§ **Material provided**
--------------------------------

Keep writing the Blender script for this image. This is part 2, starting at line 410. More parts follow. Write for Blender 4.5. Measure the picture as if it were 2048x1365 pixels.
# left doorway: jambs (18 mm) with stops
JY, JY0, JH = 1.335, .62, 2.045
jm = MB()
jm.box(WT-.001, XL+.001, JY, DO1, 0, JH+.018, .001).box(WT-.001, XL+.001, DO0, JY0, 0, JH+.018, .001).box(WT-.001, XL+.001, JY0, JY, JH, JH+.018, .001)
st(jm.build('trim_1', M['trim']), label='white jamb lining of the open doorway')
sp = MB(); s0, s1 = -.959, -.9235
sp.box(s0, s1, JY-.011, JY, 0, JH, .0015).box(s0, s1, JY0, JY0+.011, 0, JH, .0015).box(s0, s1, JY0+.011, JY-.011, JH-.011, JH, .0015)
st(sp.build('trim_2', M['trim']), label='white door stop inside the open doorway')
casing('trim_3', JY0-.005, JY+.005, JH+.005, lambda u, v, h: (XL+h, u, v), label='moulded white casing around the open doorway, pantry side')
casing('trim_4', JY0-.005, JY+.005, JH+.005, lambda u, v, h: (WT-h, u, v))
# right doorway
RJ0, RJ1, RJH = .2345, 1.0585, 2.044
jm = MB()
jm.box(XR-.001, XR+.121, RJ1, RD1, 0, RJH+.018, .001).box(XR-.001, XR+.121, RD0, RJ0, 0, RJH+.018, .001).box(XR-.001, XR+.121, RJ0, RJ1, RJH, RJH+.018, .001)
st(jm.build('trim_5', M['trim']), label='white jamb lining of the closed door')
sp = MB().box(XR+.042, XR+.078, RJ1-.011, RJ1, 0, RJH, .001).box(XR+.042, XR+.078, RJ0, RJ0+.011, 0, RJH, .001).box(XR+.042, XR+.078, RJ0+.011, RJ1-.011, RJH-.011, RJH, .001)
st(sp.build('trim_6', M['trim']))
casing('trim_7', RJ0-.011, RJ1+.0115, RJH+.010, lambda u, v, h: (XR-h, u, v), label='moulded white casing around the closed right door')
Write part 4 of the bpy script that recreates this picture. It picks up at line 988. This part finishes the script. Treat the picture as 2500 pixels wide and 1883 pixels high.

--------------------------------

§ **Problem details**
Transcribe all of the entries without altering anything.

§ **Result of this task**
Keep writing the Blender script for this image. This is part 2, starting at line 410. More parts follow. Write for Blender 4.5. Measure the picture as if it were 2048x1365 pixels.
# left doorway: jambs (18 mm) with stops
JY, JY0, JH = 1.335, .62, 2.045
jm = MB()
jm.box(WT-.001, XL+.001, JY, DO1, 0, JH+.018, .001).box(WT-.001, XL+.001, DO0, JY0, 0, JH+.018, .001).box(WT-.001, XL+.001, JY0, JY, JH, JH+.018, .001)
st(jm.build('trim_1', M['trim']), label='white jamb lining of the open doorway')
sp = MB(); s0, s1 = -.959, -.9235
sp.box(s0, s1, JY-.011, JY, 0, JH, .0015).box(s0, s1, JY0, JY0+.011, 0, JH, .0015).box(s0, s1, JY0+.011, JY-.011, JH-.011, JH, .0015)
st(sp.build('trim_2', M['trim']), label='white door stop inside the open doorway')
casing('trim_3', JY0-.005, JY+.005, JH+.005, lambda u, v, h: (XL+h, u, v), label='moulded white casing around the open doorway, pantry side')
casing('trim_4', JY0-.005, JY+.005, JH+.005, lambda u, v, h: (WT-h, u, v))
# right doorway
RJ0, RJ1, RJH = .2345, 1.0585, 2.044
jm = MB()
jm.box(XR-.001, XR+.121, RJ1, RD1, 0, RJH+.018, .001).box(XR-.001, XR+.121, RD0, RJ0, 0, RJH+.018, .001).box(XR-.001, XR+.121, RJ0, RJ1, RJH, RJH+.018, .001)
st(jm.build('trim_5', M['trim']), label='white jamb lining of the closed door')
sp = MB().box(XR+.042, XR+.078, RJ1-.011, RJ1, 0, RJH, .001).box(XR+.042, XR+.078, RJ0, RJ0+.011, 0, RJH, .001).box(XR+.042, XR+.078, RJ0+.011, RJ1-.011, RJH-.011, RJH, .001)
st(sp.build('trim_6', M['trim']))
casing('trim_7', RJ0-.011, RJ1+.0115, RJH+.010, lambda u, v, h: (XR-h, u, v), label='moulded white casing around the closed right door')
Write part 4 of the bpy script that recreates this picture. It picks up at line 988. This part finishes the script. Treat the picture as 2500 pixels wide and 1883 pixels high.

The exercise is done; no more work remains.